* [PROMPT]: For each line below that contains the string "wide", copy that line.

════

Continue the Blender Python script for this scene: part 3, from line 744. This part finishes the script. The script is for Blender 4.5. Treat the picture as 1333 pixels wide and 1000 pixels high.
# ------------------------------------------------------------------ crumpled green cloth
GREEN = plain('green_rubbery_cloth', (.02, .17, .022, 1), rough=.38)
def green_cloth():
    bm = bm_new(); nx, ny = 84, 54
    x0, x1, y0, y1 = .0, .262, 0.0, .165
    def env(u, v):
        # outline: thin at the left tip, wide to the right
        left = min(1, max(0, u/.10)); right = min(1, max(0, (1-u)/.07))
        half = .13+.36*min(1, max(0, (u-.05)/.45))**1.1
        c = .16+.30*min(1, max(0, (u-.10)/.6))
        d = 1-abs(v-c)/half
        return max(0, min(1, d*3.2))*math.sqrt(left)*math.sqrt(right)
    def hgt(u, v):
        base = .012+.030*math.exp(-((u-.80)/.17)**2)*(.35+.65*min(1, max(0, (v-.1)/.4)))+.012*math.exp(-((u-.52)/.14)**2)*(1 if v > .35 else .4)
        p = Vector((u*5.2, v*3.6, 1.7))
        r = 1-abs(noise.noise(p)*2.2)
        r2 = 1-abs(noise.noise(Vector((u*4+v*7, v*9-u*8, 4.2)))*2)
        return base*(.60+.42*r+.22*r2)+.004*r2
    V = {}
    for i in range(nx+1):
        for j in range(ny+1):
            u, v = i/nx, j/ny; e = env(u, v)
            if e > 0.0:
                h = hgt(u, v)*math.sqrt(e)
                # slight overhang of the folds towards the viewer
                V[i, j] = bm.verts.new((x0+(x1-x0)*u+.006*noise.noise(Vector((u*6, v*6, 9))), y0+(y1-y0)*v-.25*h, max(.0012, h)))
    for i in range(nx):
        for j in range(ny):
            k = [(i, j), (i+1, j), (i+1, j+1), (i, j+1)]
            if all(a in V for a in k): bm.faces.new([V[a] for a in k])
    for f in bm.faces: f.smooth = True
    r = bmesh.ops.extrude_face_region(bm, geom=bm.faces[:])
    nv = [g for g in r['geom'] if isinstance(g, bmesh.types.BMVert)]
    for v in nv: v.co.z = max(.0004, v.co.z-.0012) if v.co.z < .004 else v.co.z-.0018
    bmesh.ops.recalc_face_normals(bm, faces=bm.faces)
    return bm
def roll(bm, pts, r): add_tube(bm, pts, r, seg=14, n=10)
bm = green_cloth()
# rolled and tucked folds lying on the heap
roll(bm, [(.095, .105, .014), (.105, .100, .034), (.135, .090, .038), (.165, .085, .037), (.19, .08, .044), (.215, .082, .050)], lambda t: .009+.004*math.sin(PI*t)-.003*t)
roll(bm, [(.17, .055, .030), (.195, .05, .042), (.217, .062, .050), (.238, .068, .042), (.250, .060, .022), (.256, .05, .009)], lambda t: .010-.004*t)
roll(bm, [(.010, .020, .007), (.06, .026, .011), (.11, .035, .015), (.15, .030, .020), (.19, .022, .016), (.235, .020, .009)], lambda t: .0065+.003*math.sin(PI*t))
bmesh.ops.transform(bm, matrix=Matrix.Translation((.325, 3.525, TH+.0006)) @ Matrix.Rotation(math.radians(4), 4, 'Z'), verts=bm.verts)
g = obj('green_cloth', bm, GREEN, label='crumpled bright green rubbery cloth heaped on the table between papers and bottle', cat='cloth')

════

* [PROBLEM SOLUTION]:
Continue the Blender Python script for this scene: part 3, from line 744. This part finishes the script. The script is for Blender 4.5. Treat the picture as 1333 pixels wide and 1000 pixels high.
        # outline: thin at the left tip, wide to the right